Understand SC

Education

Episode Summary

South Carolina is struggling to retain teachers, and our test scores, benchmarks and education system as a whole consistently rank toward the bottom of nearly every list out there. Jennifer Berry Hawes, one of The Post and Courier’s reporters behind the “Minimally Adequate” project, is on the show this week to help make sense of it all.

Episode Notes

The landmark Brown v. Board of Education court decision, which banned racial segregation in public schools across the country, was issued in 1954. Yet South Carolina schools didn’t really begin desegregating until the 1970s. Even when they did, 131 “segregation academies” popped up around the state, the ghosts of which can still be seen today — 1 in 8 Palmetto State schools are 90% or more minority students.

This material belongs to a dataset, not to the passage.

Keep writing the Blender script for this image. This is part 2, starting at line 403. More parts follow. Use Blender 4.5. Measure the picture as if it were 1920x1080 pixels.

It’s not just the history that’s cause for concern. South Carolina is struggling to retain teachers, and our test scores, benchmarks and education system as a whole consistently rank toward the bottom of nearly every list out there.

Jennifer Berry Hawes, one of The Post and Courier’s reporters behind the “Minimally Adequate” project, is on the show this week to help make sense of it all.

The big question: Why is South Carolina’s education system continually among the worst in the nation, and did the 2018 legislative session offer any hope for improvement? How can the state fix fundamental issues of division and equal opportunity?